* Exercise task
Your copy should hold exactly the lines from the one containing "What Blender Python" to the one containing "scene.camera = cam", inclusive, with no pictures.

* Record set

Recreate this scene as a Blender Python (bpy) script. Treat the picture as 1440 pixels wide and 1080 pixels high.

...

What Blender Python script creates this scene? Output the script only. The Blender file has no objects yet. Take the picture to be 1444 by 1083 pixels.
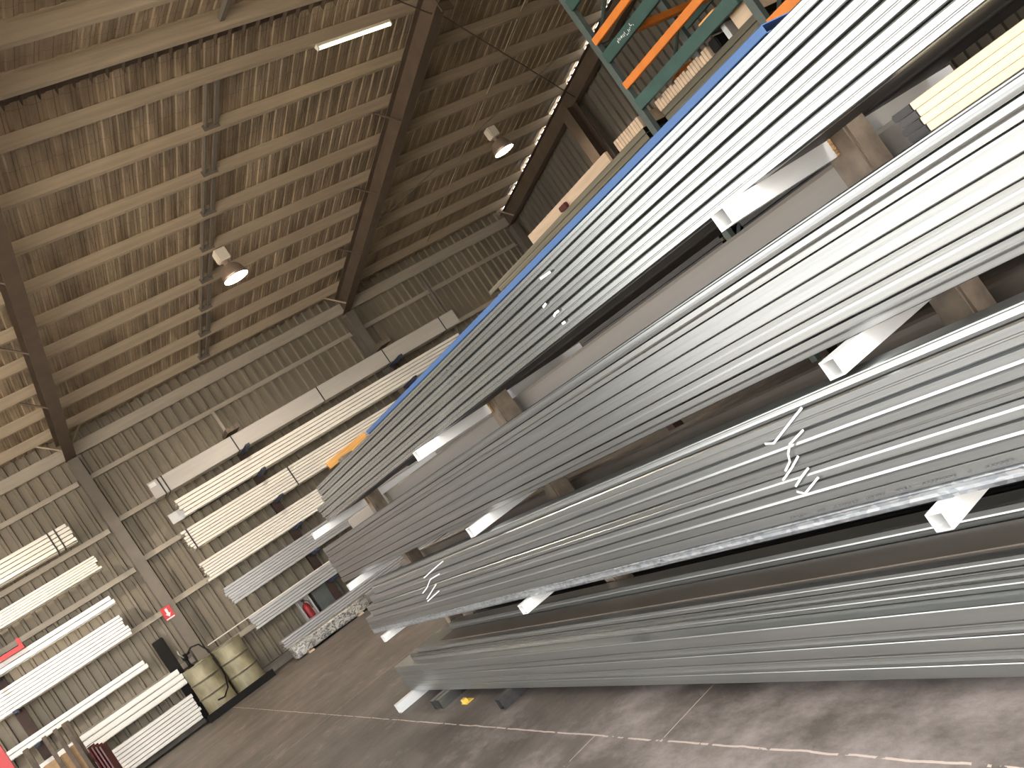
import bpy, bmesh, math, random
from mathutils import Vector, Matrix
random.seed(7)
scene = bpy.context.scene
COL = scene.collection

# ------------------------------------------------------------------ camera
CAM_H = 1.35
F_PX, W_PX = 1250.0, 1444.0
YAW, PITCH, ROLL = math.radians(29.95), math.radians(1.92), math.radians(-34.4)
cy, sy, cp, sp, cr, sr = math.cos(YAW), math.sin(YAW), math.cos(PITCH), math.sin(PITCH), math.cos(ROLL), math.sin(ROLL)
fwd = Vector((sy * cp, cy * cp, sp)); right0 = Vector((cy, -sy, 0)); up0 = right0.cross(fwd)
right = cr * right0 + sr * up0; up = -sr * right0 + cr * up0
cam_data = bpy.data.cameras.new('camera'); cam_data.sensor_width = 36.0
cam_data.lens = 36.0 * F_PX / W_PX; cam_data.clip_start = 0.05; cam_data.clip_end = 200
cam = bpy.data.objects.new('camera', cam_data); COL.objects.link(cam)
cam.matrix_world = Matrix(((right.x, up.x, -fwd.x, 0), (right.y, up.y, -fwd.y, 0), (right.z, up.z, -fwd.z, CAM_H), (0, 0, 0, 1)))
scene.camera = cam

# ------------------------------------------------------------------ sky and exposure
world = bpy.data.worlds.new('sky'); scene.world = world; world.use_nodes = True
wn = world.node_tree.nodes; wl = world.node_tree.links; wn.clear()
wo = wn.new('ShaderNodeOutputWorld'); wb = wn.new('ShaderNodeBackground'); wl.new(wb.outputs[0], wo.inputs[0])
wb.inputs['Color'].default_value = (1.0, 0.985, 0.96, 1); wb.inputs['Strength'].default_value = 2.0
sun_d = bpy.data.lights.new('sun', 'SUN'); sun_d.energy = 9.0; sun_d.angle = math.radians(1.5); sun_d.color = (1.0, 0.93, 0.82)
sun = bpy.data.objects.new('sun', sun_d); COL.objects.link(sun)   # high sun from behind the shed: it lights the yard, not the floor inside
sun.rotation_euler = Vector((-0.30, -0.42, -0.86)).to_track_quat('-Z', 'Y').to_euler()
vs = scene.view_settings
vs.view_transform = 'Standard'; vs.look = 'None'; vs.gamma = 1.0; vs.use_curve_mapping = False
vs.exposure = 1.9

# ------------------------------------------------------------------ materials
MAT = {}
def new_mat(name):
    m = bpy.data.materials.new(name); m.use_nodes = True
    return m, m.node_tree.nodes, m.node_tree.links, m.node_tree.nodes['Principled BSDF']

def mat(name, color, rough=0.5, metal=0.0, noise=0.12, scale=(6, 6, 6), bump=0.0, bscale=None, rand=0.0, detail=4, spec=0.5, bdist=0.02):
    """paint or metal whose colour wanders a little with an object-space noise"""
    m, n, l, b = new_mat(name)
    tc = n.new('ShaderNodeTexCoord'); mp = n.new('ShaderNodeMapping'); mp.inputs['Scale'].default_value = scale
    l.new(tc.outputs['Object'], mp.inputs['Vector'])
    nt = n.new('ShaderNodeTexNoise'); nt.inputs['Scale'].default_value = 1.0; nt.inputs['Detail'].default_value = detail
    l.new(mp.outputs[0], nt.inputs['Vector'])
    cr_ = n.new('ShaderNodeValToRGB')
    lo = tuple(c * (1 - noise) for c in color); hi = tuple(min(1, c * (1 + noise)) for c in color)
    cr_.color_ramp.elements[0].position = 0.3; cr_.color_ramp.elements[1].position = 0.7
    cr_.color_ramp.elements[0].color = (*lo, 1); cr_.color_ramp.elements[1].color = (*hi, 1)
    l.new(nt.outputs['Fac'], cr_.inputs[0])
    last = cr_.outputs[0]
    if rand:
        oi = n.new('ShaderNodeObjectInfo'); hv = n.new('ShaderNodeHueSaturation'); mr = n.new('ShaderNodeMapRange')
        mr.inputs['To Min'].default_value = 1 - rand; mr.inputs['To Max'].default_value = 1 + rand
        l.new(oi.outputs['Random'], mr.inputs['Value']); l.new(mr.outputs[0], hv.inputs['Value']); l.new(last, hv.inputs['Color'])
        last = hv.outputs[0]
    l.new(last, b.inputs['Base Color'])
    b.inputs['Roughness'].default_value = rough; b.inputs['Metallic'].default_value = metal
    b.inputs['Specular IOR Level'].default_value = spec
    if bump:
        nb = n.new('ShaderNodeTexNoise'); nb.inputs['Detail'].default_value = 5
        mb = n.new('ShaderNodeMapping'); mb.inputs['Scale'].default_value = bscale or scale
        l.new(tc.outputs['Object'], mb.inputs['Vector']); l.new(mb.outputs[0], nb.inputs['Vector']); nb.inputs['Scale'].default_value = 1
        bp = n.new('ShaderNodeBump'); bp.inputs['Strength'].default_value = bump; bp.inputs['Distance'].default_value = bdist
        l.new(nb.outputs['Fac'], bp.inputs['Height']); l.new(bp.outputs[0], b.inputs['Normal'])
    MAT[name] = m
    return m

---

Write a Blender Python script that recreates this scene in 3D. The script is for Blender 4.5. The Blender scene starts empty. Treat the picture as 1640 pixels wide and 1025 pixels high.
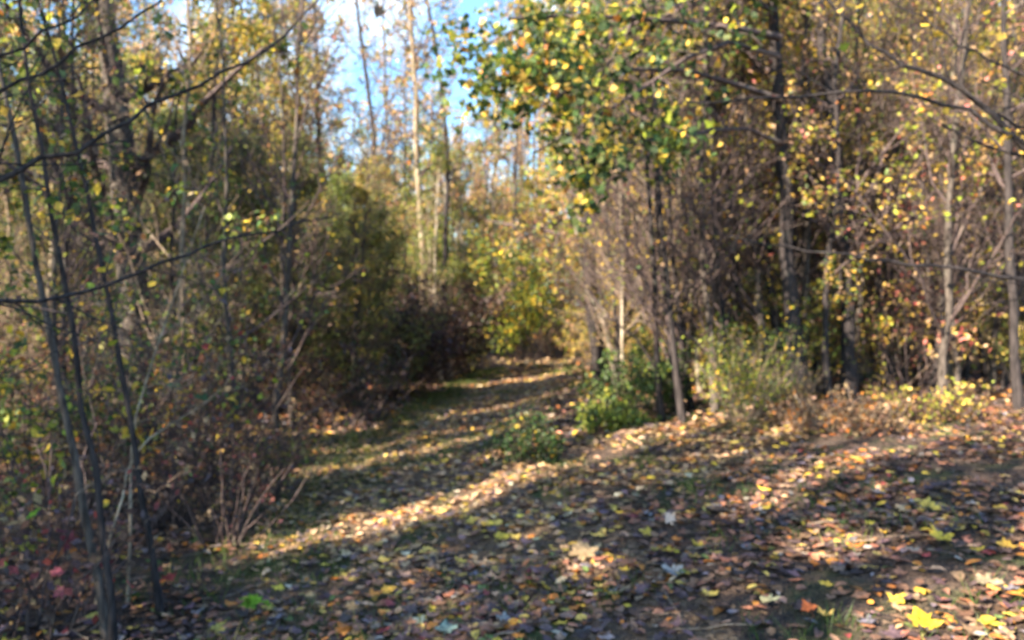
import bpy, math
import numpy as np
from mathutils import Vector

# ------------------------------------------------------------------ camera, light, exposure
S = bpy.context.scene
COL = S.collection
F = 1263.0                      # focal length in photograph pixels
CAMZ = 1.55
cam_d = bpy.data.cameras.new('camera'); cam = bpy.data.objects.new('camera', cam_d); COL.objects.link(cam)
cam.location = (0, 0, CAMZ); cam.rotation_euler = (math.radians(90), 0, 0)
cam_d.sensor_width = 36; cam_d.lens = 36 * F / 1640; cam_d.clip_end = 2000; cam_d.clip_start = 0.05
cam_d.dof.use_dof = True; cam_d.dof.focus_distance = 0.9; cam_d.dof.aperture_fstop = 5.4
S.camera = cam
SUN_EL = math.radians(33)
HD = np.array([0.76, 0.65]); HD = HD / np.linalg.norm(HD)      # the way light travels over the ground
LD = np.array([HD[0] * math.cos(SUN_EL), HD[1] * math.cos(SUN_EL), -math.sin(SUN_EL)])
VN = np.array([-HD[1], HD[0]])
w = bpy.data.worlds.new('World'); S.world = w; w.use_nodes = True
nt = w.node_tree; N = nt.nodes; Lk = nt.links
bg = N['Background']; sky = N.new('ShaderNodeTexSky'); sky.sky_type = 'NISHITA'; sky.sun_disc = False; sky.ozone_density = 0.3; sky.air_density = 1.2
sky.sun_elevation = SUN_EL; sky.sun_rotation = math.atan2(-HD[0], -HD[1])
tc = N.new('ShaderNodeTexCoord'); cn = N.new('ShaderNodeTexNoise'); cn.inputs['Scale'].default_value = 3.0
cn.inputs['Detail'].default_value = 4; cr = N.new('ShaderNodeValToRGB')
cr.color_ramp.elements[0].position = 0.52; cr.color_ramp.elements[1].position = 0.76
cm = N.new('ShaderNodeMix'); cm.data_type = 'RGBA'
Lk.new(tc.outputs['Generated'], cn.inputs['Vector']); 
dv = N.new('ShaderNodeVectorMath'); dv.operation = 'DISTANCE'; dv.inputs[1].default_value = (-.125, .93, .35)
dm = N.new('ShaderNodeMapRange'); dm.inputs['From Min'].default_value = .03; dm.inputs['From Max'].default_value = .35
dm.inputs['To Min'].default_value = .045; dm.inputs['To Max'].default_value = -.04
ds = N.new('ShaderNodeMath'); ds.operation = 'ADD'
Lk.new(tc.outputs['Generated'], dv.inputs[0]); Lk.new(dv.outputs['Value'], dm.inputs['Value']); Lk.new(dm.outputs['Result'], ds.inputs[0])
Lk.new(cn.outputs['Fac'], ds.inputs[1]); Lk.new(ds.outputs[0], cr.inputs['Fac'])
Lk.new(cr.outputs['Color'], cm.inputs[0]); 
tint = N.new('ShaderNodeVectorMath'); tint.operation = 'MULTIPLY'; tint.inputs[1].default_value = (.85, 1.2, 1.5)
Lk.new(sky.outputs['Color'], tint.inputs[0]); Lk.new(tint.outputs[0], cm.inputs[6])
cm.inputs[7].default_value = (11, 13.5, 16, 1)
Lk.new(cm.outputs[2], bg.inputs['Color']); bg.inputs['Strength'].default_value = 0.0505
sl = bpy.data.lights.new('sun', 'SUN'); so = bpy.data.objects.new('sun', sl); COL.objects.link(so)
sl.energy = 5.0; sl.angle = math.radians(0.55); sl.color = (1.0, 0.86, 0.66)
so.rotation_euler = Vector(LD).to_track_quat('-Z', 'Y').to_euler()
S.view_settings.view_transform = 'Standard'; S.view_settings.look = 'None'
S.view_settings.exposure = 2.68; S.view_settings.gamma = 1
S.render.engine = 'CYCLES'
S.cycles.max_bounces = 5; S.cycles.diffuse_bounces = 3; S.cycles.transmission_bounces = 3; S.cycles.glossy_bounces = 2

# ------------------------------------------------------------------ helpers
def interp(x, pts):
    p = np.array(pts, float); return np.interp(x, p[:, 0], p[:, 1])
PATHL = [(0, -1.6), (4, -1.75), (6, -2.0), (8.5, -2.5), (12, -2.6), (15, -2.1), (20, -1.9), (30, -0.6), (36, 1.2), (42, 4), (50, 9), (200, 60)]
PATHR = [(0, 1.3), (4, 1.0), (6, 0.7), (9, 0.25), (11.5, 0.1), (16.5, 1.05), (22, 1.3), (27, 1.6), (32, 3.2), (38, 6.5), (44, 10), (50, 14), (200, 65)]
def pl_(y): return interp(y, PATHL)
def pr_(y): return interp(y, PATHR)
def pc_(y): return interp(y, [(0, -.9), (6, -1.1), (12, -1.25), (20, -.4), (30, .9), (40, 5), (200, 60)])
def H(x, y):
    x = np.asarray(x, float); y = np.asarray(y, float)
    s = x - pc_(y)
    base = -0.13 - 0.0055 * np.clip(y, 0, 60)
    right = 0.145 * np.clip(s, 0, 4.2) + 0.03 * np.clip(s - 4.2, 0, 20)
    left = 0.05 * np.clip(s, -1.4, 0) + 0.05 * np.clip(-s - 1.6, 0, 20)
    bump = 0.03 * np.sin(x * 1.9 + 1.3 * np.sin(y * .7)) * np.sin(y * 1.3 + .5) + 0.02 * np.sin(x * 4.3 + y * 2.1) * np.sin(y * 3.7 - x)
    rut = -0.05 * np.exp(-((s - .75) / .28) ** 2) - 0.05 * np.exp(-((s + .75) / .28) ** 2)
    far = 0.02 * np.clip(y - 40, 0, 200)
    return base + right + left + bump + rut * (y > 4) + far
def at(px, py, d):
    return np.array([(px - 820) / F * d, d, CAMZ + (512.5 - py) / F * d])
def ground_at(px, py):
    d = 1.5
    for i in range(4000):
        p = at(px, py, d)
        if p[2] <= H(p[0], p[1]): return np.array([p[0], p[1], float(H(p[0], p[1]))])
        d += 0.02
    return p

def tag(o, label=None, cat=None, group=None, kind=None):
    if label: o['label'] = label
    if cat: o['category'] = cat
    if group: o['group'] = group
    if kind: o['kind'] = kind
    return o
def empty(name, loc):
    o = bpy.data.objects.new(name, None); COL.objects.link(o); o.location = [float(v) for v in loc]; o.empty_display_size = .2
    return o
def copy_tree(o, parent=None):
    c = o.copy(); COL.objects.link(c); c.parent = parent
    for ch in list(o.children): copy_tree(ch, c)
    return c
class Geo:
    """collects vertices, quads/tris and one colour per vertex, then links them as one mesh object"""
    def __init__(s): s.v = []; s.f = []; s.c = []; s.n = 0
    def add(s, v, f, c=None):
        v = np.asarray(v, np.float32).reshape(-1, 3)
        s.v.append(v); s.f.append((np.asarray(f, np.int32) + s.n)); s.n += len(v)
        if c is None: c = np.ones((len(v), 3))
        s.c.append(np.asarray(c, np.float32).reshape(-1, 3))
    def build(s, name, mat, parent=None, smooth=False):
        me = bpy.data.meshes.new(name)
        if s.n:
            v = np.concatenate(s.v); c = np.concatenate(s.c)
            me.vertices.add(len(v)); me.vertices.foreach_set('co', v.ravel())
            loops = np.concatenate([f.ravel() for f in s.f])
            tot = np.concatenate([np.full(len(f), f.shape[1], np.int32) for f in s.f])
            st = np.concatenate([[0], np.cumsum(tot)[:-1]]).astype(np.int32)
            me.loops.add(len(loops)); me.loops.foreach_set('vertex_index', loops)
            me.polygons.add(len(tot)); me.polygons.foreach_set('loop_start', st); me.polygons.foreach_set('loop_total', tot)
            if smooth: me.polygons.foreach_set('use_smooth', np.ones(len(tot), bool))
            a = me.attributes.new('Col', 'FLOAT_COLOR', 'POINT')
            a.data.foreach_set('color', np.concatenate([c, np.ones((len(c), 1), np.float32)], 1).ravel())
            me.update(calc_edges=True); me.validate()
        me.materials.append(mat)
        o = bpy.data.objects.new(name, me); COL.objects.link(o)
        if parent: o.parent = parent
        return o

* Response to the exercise
What Blender Python script creates this scene? Output the script only. The Blender file has no objects yet. Take the picture to be 1444 by 1083 pixels.
import bpy, bmesh, math, random
from mathutils import Vector, Matrix
random.seed(7)
scene = bpy.context.scene
COL = scene.collection

# ------------------------------------------------------------------ camera
CAM_H = 1.35
F_PX, W_PX = 1250.0, 1444.0
YAW, PITCH, ROLL = math.radians(29.95), math.radians(1.92), math.radians(-34.4)
cy, sy, cp, sp, cr, sr = math.cos(YAW), math.sin(YAW), math.cos(PITCH), math.sin(PITCH), math.cos(ROLL), math.sin(ROLL)
fwd = Vector((sy * cp, cy * cp, sp)); right0 = Vector((cy, -sy, 0)); up0 = right0.cross(fwd)
right = cr * right0 + sr * up0; up = -sr * right0 + cr * up0
cam_data = bpy.data.cameras.new('camera'); cam_data.sensor_width = 36.0
cam_data.lens = 36.0 * F_PX / W_PX; cam_data.clip_start = 0.05; cam_data.clip_end = 200
cam = bpy.data.objects.new('camera', cam_data); COL.objects.link(cam)
cam.matrix_world = Matrix(((right.x, up.x, -fwd.x, 0), (right.y, up.y, -fwd.y, 0), (right.z, up.z, -fwd.z, CAM_H), (0, 0, 0, 1)))
scene.camera = cam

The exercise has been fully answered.